While Disclosure and Mark Ronson nearly gave us eargasms, we weren’t just listening to them at Sunny Side Up Festival. There were some attendees that made our ears bleed. We’re not sure if it was the alcohol speaking or them just being themselves. Unfortunately some things cannot go unheard. Fortunately these noobs will stay anonymous, which is probably the best thing so they maintain a reputation (and keep a job).
Here are 11 of the most headline worthy comments.
1. “How do you get all the white people crowded together like sardines in one place in Bali?
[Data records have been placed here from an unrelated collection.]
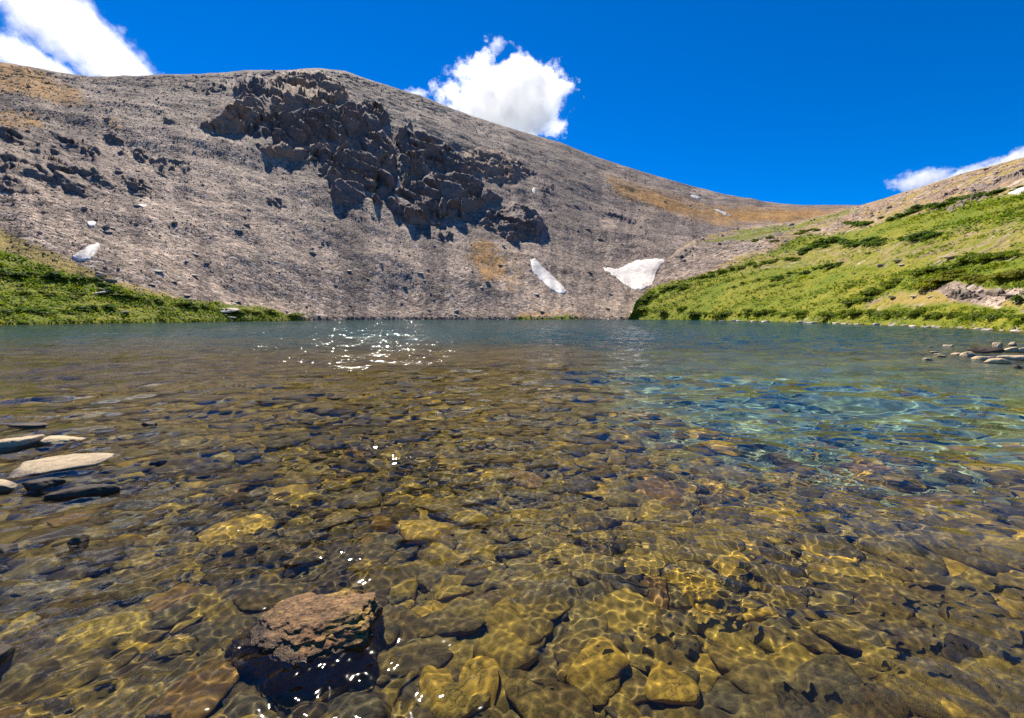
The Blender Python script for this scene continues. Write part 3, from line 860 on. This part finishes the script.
RECV = [bed]


# ------------------------------------------------------------------ stones under water
def stone_mat(name, a, b, c3):
    n = NT(name); c = n.coord(); oi = n.n('ShaderNodeObjectInfo')
    off = n.n('ShaderNodeVectorMath', operation='ADD'); n.l(c, off.inputs[0]); n.l(oi.outputs['Random'], off.inputs[1])
    v = off.outputs[0]
    col = n.mix(n.ramp(n.noise(v, 1.6, 6, .62), [(.35, 0.), (.68, 1.)]), a, b)
    col = n.mix(n.ramp(n.noise(v, 9., 9, .74), [(.52, 0.), (.68, .6)]), col, c3)
    n.bsdf(col, .75, n.bump(n.noise(v, 8., 9, .75), 1., .005), .3)
    return n.m


ST = {'ochre': stone_mat('ochre_stone', (.47, .275, .026), (.30, .18, .02), (.12, .068, .01)),
      'olive': stone_mat('olive_stone', (.32, .20, .024), (.18, .115, .016), (.42, .25, .035)),
      'dark brown': stone_mat('brown_stone', (.15, .078, .015), (.24, .125, .02), (.06, .036, .008)),
      'greyish': stone_mat('grey_stone', (.20, .155, .075), (.13, .10, .05), (.08, .06, .025))}
SV = {}
for i, (cn, mt) in enumerate(ST.items()):
    SV[cn] = []
    for k in range(7):
        v, f = rock(4, 100 + i * 20 + k, 22, 9, .05, 2.6, 5)
        o = mesh('lakebed_stone', v, f, mt, True); SV[cn].append(o.data); bpy.data.objects.remove(o)

placed = []


def put_stone(x, y, s, cn, label, flat=.42, rot=None, top=None, elong=1.):
    d = float(depth(np.float64(x), np.float64(y)))
    o = bpy.data.objects.new('lakebed_stone', random.choice(SV[cn])); COL.objects.link(o)
    hz = s * flat
    hz = min(hz, max(.02, (d - .05) * .5)); z = -d + hz * .4
    z = min(z, -.035 - hz * .95) if top is None else top - hz * .9
    o.location = (x, y, z); o.scale = (s * elong, s * random.uniform(.65, .95), hz)
    o.rotation_euler = (random.uniform(-.16, .16), random.uniform(-.16, .16), random.uniform(0, 6.3) if rot is None else rot)
    tag(o, label, 'stone', 'stones lying under the clear shallow water')
    RECV.append(o); placed.append((x, y, s))


named = [(596, 665, .24, .135, 'ochre', 'flat ochre stone with crisp edges lying right of the bottom middle'), (425, 532, .26, .22, 'ochre', 'long ochre slab under water up behind the lichen boulder to its right'),
         (505, 655, .24, .15, 'olive', 'tilted olive stone left of the flat crisp edged ochre stone'), (505, 620, .22, .12, 'olive', 'upright rounded olive stone below the brightest ripples in the middle'),
         (668, 690, .24, .11, 'ochre', 'ochre stone at the bottom edge right of the flat crisp edged one'), (768, 516, .38, .30, 'ochre', 'pinkish flat stone in the deeper water right of the middle'),
         (650, 492, .36, .3, 'dark brown', 'large dark slab in the greenish water right of the middle'), (480, 695, .24, .11, 'ochre', 'golden brown stone at the bottom edge left of centre'),
         (235, 535, .26, .22, 'ochre', 'broad brown slab under water above and left of the lichen boulder'), (435, 690, .22, .12, 'ochre', 'rust coloured stone at the bottom edge right of the lichen boulder'),
         (870, 465, .7, .33, 'dark brown', 'dark sunken slab in the right part of the teal shallows'), (935, 500, .55, .28, 'dark brown', 'long dark sunken slab near the right frame edge')]
for x, y, dp, s, cn, lab in named:
    p = refracted(x, y, dp); put_stone(p[0], p[1], s, cn, lab, .3, elong=1.15, top=-.15 if y > 500 and x < 700 else None)
r = random.Random(3)
cnt, tries = 0, 0
while cnt < 288 and tries < 60000:
    tries += 1
    x, y = r.uniform(-60, 1084), r.uniform(395, 790)
    if y < 470 and r.random() < .55: continue
    p = refracted(x, y, .24)
    dd = math.hypot(p[0], p[1])
    s = r.choice([.055, .065, .075, .085, .095, .105, .12, .15, .185]) * (1 + .05 * dd) * r.uniform(.9, 1.15)
    if any((p[0] - a) ** 2 + (p[1] - b) ** 2 < (.72 * (s + c_)) ** 2 for a, b, c_ in placed): continue
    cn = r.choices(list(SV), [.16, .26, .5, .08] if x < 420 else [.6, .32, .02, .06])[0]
    big = 'small' if s < .12 else 'middling' if s < .17 else 'large'
    where = 'in the shallows left of the lichen boulder' if x < 240 else 'in the golden shallows around the middle' if x < 680 else 'in the shallows on the right side'
    put_stone(p[0], p[1], s, cn, '%s %s stone on the lake bottom %s' % (big, cn, where), r.uniform(.3, .55) * (.75 if s > .2 else 1)); cnt += 1

# the thousands of smaller ones: one mass
VV, FF, TT = [], [], []; off = 0
lowv = [rock(2, 400 + k, 16, 9, .03) for k in range(14)]
lowh = [rock(3, 430 + k, 20, 9, .04, 2.6, 4) for k in range(10)]
r = np.random.default_rng(5); N = 0
while N < 11000:
    x, y = r.uniform(-80, 1104), 318 + (800 - 318) * r.uniform(0, 1) ** .9
    if y < 342: continue
    p = refracted(x, y, .3); dd = math.hypot(p[0], p[1])
    if dd > 44: continue
    d = float(depth(np.float64(p[0]), np.float64(p[1])))
    if r.random() < .93 * float(sstep(.02, .9, pool(np.float64(p[0]), np.float64(p[1])))): continue
    s = .022 * (1 + min(r.pareto(1.6), 3.6)) * (1 + .15 * dd) * r.uniform(.8, 1.2)
    s = min(s, .4)
    v, f = (lowh if dd < 4 and s > .05 else lowv)[r.integers(10)]
    hz = min(s * r.uniform(.3, .6), max(.015, (d - .05) * .45))
    z = min(-d + hz * .35, -.03 - hz)
    tl = r.normal() * .15
    v = v * np.array([s * r.uniform(.8, 1.3), s * r.uniform(.65, 1.), hz]); v = np.stack([v[:, 0] + tl * v[:, 2], v[:, 1], v[:, 2] + tl * v[:, 0]], 1)
    VV.append(rotz(v, r.uniform(0, 6.3)) + np.array([p[0], p[1], z])); FF.append(f + off); off += len(v)
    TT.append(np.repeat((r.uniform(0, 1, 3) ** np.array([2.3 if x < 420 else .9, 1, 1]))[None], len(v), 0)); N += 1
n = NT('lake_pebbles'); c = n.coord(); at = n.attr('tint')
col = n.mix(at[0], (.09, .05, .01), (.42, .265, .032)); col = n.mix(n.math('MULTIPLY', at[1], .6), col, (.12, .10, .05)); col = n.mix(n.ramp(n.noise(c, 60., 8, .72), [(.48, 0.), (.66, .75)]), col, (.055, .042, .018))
n.bsdf(col, .75, n.bump(n.noise(c, 60., 8, .72), .9, .012), .3)
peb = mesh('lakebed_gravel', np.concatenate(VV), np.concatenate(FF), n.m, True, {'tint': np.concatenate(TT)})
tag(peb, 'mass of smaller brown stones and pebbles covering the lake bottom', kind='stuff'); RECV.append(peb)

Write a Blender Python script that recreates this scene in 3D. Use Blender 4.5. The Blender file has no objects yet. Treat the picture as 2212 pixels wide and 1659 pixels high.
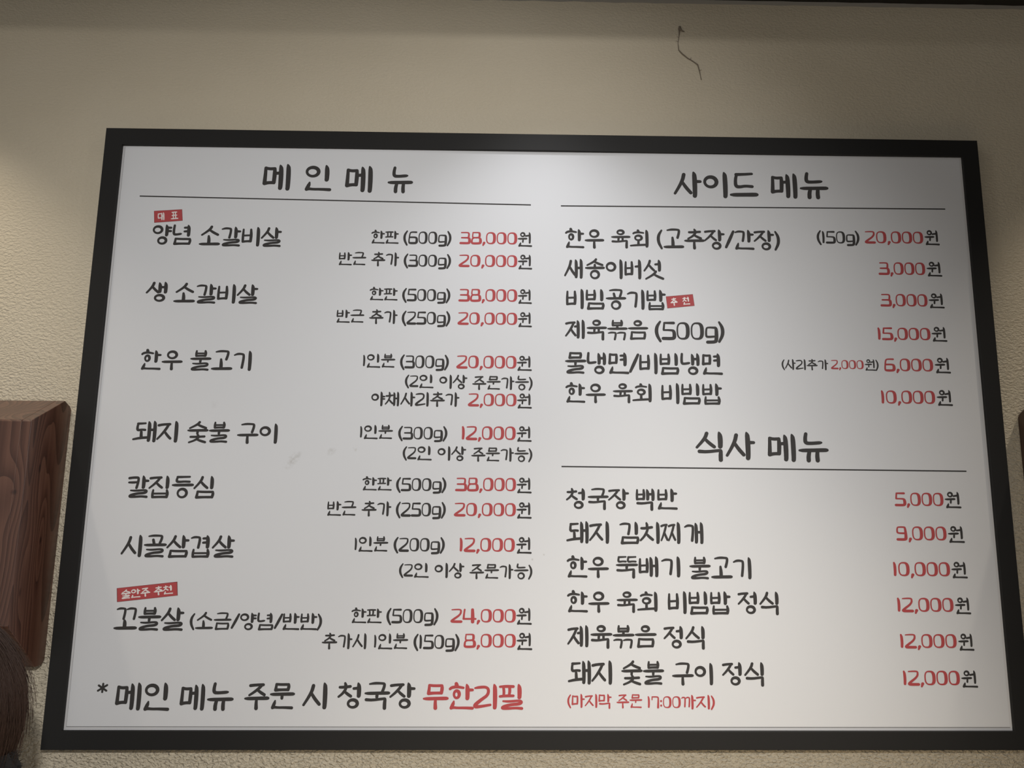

Sunny Side Up.” – a claustrophobic male.
2. “It’s not an accent, it’s a fucking language!” – an aggressive Aussie.
3. “They’ve got the right idea! Just go here [the mini mart across the street], get smashed and go back into the land of the most expensive booze.”— a budgeting backpacker.
4. “Frisk me, frisk me… please security guard!?” – a horny female.
5. “I really wanted to be glitter bombed! Then the guy was like, ‘you’re not special enough to be glitter fucked.’” – a hopeless dreamer.
6. “We just wanna go to the beach. Can’t we just walk in from here?” – a not so clever Seminyak tourist.
7. “Before the club was built, this was the spot where everyone would go and take magic mushrooms.” – a nostalgic bruh.
8. “These porta-potties are literally cleaner than my house. It even smells nicer than my laundry.” – a stanky girl.
9. “How are these old people even dancing to this? These DJs have nothing on the legends of their time.” – a Deadhead.
10. “Do you know how many nasi gorengs I could buy with this token? Fifteen. I could literally feed an entire school.” – a newly broke man.
11. “We literally could have heard the same exact thing from the beach. So we paid for what? To see the front of the stage? I think I should get my two million back.” – a truthful soul.